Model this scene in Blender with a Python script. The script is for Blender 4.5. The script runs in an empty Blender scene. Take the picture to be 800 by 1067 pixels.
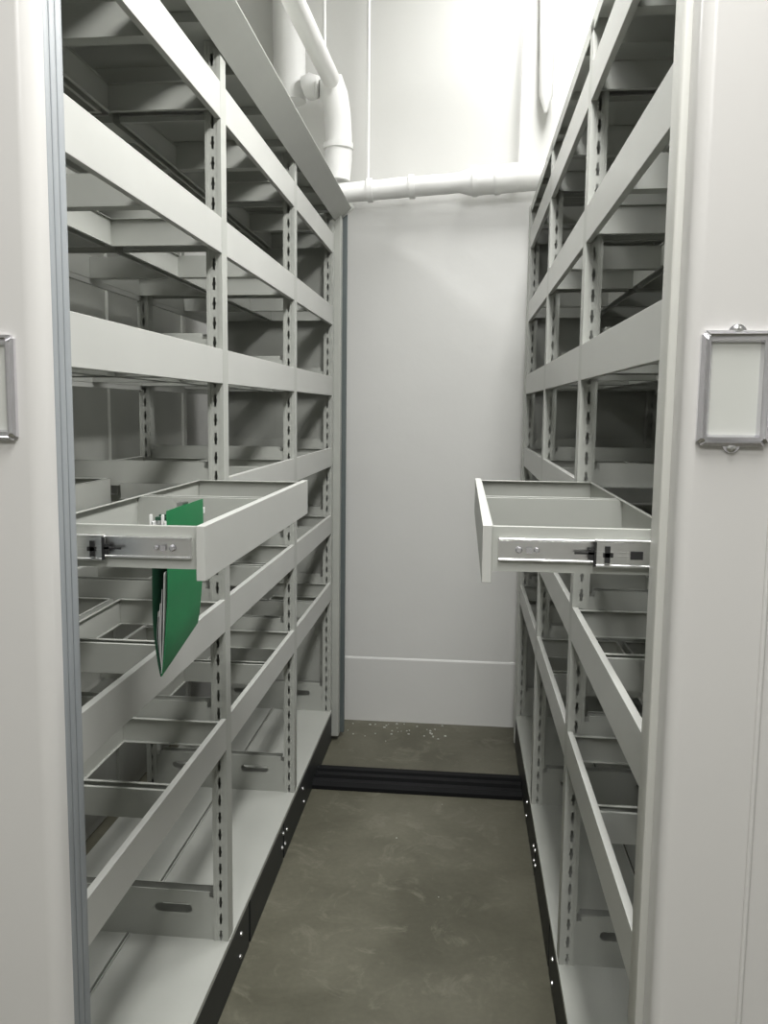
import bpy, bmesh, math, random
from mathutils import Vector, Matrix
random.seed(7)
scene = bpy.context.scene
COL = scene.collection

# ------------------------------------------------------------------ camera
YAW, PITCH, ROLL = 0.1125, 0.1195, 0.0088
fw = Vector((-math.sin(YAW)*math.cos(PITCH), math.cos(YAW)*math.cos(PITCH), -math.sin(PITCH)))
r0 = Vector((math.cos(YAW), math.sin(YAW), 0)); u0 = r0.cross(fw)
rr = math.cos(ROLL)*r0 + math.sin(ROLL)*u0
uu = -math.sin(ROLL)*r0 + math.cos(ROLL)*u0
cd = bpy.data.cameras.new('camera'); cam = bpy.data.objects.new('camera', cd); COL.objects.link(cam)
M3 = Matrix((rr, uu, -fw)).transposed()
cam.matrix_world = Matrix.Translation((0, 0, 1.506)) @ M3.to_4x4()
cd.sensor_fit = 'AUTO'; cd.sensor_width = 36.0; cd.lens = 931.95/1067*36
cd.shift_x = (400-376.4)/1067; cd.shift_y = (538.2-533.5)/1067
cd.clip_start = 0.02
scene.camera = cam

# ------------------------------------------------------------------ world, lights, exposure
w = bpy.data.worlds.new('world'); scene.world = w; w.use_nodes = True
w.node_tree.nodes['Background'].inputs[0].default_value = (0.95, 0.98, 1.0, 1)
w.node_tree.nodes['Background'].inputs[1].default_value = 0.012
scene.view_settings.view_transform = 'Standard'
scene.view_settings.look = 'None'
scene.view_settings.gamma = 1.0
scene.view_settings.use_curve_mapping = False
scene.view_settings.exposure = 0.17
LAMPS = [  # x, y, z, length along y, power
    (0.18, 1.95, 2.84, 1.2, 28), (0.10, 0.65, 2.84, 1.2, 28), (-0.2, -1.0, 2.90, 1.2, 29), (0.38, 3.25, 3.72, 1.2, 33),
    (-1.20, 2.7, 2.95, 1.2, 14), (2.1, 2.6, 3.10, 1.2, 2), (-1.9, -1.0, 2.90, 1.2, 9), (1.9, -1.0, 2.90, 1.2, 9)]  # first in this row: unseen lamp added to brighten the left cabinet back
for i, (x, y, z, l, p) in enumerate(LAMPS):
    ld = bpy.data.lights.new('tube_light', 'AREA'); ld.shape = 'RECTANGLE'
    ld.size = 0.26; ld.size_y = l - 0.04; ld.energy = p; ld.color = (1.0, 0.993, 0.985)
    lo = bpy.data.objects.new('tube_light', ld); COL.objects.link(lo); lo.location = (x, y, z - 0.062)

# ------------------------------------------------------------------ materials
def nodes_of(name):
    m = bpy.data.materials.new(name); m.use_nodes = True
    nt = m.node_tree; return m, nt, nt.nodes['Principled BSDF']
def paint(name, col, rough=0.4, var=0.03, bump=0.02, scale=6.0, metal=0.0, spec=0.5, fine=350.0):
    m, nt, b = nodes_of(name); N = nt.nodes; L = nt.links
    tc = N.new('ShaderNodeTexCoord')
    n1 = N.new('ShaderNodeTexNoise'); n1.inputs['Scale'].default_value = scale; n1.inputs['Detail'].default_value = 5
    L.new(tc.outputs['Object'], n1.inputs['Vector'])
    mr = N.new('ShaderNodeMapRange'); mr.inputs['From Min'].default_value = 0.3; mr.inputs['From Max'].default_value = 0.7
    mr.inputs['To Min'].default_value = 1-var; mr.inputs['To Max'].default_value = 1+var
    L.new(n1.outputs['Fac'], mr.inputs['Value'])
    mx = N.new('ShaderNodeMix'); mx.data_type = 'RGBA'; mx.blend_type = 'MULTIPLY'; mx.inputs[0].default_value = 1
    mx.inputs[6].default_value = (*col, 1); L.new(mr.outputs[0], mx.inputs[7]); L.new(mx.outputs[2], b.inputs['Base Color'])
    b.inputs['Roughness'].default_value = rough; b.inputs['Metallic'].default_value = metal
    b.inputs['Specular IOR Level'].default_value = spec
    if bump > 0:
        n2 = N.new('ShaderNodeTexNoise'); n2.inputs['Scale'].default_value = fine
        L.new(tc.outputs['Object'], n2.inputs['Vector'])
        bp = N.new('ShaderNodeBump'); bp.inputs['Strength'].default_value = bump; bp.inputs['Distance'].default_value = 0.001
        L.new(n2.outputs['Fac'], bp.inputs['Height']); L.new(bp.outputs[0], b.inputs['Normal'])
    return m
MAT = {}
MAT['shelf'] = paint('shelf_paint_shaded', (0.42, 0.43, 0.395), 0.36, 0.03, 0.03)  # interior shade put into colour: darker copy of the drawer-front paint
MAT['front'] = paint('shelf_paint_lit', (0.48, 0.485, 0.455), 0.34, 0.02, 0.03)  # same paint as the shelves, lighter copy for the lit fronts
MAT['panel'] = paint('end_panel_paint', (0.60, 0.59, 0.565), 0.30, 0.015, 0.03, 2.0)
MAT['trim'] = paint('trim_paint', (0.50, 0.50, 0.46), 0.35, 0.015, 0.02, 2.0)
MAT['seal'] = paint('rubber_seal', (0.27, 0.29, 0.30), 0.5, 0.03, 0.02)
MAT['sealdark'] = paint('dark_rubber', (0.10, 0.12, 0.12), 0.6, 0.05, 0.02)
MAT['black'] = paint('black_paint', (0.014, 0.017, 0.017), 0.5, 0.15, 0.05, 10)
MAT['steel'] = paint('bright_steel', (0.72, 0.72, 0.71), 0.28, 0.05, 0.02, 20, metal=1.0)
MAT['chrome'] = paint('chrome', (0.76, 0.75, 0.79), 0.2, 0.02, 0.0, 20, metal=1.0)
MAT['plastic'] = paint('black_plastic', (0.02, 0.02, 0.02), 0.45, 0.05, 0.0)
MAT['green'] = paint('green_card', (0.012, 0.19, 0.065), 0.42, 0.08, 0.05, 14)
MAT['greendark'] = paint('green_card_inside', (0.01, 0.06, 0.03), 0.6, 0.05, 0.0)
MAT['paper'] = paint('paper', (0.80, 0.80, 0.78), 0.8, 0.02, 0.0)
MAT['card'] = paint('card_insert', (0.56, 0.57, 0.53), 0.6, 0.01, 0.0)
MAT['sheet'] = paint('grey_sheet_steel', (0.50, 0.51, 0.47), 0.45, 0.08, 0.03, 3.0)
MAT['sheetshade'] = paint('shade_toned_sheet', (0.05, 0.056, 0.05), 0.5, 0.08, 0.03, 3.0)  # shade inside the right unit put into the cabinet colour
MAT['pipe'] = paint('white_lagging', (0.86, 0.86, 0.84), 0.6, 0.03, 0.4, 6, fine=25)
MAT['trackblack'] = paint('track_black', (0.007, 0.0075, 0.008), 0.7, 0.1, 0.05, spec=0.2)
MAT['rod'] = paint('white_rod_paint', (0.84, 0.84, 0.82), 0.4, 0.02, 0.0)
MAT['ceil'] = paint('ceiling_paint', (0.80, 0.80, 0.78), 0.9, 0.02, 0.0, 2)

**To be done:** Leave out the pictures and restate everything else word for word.

**Response:**
Model this scene in Blender with a Python script. The script is for Blender 4.5. The script runs in an empty Blender scene. Take the picture to be 800 by 1067 pixels.
import bpy, bmesh, math, random
from mathutils import Vector, Matrix
random.seed(7)
scene = bpy.context.scene
COL = scene.collection

# ------------------------------------------------------------------ camera
YAW, PITCH, ROLL = 0.1125, 0.1195, 0.0088
fw = Vector((-math.sin(YAW)*math.cos(PITCH), math.cos(YAW)*math.cos(PITCH), -math.sin(PITCH)))
r0 = Vector((math.cos(YAW), math.sin(YAW), 0)); u0 = r0.cross(fw)
rr = math.cos(ROLL)*r0 + math.sin(ROLL)*u0
uu = -math.sin(ROLL)*r0 + math.cos(ROLL)*u0
cd = bpy.data.cameras.new('camera'); cam = bpy.data.objects.new('camera', cd); COL.objects.link(cam)
M3 = Matrix((rr, uu, -fw)).transposed()
cam.matrix_world = Matrix.Translation((0, 0, 1.506)) @ M3.to_4x4()
cd.sensor_fit = 'AUTO'; cd.sensor_width = 36.0; cd.lens = 931.95/1067*36
cd.shift_x = (400-376.4)/1067; cd.shift_y = (538.2-533.5)/1067
cd.clip_start = 0.02
scene.camera = cam

# ------------------------------------------------------------------ world, lights, exposure
w = bpy.data.worlds.new('world'); scene.world = w; w.use_nodes = True
w.node_tree.nodes['Background'].inputs[0].default_value = (0.95, 0.98, 1.0, 1)
w.node_tree.nodes['Background'].inputs[1].default_value = 0.012
scene.view_settings.view_transform = 'Standard'
scene.view_settings.look = 'None'
scene.view_settings.gamma = 1.0
scene.view_settings.use_curve_mapping = False
scene.view_settings.exposure = 0.17
LAMPS = [  # x, y, z, length along y, power
    (0.18, 1.95, 2.84, 1.2, 28), (0.10, 0.65, 2.84, 1.2, 28), (-0.2, -1.0, 2.90, 1.2, 29), (0.38, 3.25, 3.72, 1.2, 33),
    (-1.20, 2.7, 2.95, 1.2, 14), (2.1, 2.6, 3.10, 1.2, 2), (-1.9, -1.0, 2.90, 1.2, 9), (1.9, -1.0, 2.90, 1.2, 9)]  # first in this row: unseen lamp added to brighten the left cabinet back
for i, (x, y, z, l, p) in enumerate(LAMPS):
    ld = bpy.data.lights.new('tube_light', 'AREA'); ld.shape = 'RECTANGLE'
    ld.size = 0.26; ld.size_y = l - 0.04; ld.energy = p; ld.color = (1.0, 0.993, 0.985)
    lo = bpy.data.objects.new('tube_light', ld); COL.objects.link(lo); lo.location = (x, y, z - 0.062)

# ------------------------------------------------------------------ materials
def nodes_of(name):
    m = bpy.data.materials.new(name); m.use_nodes = True
    nt = m.node_tree; return m, nt, nt.nodes['Principled BSDF']
def paint(name, col, rough=0.4, var=0.03, bump=0.02, scale=6.0, metal=0.0, spec=0.5, fine=350.0):
    m, nt, b = nodes_of(name); N = nt.nodes; L = nt.links
    tc = N.new('ShaderNodeTexCoord')
    n1 = N.new('ShaderNodeTexNoise'); n1.inputs['Scale'].default_value = scale; n1.inputs['Detail'].default_value = 5
    L.new(tc.outputs['Object'], n1.inputs['Vector'])
    mr = N.new('ShaderNodeMapRange'); mr.inputs['From Min'].default_value = 0.3; mr.inputs['From Max'].default_value = 0.7
    mr.inputs['To Min'].default_value = 1-var; mr.inputs['To Max'].default_value = 1+var
    L.new(n1.outputs['Fac'], mr.inputs['Value'])
    mx = N.new('ShaderNodeMix'); mx.data_type = 'RGBA'; mx.blend_type = 'MULTIPLY'; mx.inputs[0].default_value = 1
    mx.inputs[6].default_value = (*col, 1); L.new(mr.outputs[0], mx.inputs[7]); L.new(mx.outputs[2], b.inputs['Base Color'])
    b.inputs['Roughness'].default_value = rough; b.inputs['Metallic'].default_value = metal
    b.inputs['Specular IOR Level'].default_value = spec
    if bump > 0:
        n2 = N.new('ShaderNodeTexNoise'); n2.inputs['Scale'].default_value = fine
        L.new(tc.outputs['Object'], n2.inputs['Vector'])
        bp = N.new('ShaderNodeBump'); bp.inputs['Strength'].default_value = bump; bp.inputs['Distance'].default_value = 0.001
        L.new(n2.outputs['Fac'], bp.inputs['Height']); L.new(bp.outputs[0], b.inputs['Normal'])
    return m
MAT = {}
MAT['shelf'] = paint('shelf_paint_shaded', (0.42, 0.43, 0.395), 0.36, 0.03, 0.03)  # interior shade put into colour: darker copy of the drawer-front paint
MAT['front'] = paint('shelf_paint_lit', (0.48, 0.485, 0.455), 0.34, 0.02, 0.03)  # same paint as the shelves, lighter copy for the lit fronts
MAT['panel'] = paint('end_panel_paint', (0.60, 0.59, 0.565), 0.30, 0.015, 0.03, 2.0)
MAT['trim'] = paint('trim_paint', (0.50, 0.50, 0.46), 0.35, 0.015, 0.02, 2.0)
MAT['seal'] = paint('rubber_seal', (0.27, 0.29, 0.30), 0.5, 0.03, 0.02)
MAT['sealdark'] = paint('dark_rubber', (0.10, 0.12, 0.12), 0.6, 0.05, 0.02)
MAT['black'] = paint('black_paint', (0.014, 0.017, 0.017), 0.5, 0.15, 0.05, 10)
MAT['steel'] = paint('bright_steel', (0.72, 0.72, 0.71), 0.28, 0.05, 0.02, 20, metal=1.0)
MAT['chrome'] = paint('chrome', (0.76, 0.75, 0.79), 0.2, 0.02, 0.0, 20, metal=1.0)
MAT['plastic'] = paint('black_plastic', (0.02, 0.02, 0.02), 0.45, 0.05, 0.0)
MAT['green'] = paint('green_card', (0.012, 0.19, 0.065), 0.42, 0.08, 0.05, 14)
MAT['greendark'] = paint('green_card_inside', (0.01, 0.06, 0.03), 0.6, 0.05, 0.0)
MAT['paper'] = paint('paper', (0.80, 0.80, 0.78), 0.8, 0.02, 0.0)
MAT['card'] = paint('card_insert', (0.56, 0.57, 0.53), 0.6, 0.01, 0.0)
MAT['sheet'] = paint('grey_sheet_steel', (0.50, 0.51, 0.47), 0.45, 0.08, 0.03, 3.0)
MAT['sheetshade'] = paint('shade_toned_sheet', (0.05, 0.056, 0.05), 0.5, 0.08, 0.03, 3.0)  # shade inside the right unit put into the cabinet colour
MAT['pipe'] = paint('white_lagging', (0.86, 0.86, 0.84), 0.6, 0.03, 0.4, 6, fine=25)
MAT['trackblack'] = paint('track_black', (0.007, 0.0075, 0.008), 0.7, 0.1, 0.05, spec=0.2)
MAT['rod'] = paint('white_rod_paint', (0.84, 0.84, 0.82), 0.4, 0.02, 0.0)
MAT['ceil'] = paint('ceiling_paint', (0.80, 0.80, 0.78), 0.9, 0.02, 0.0, 2)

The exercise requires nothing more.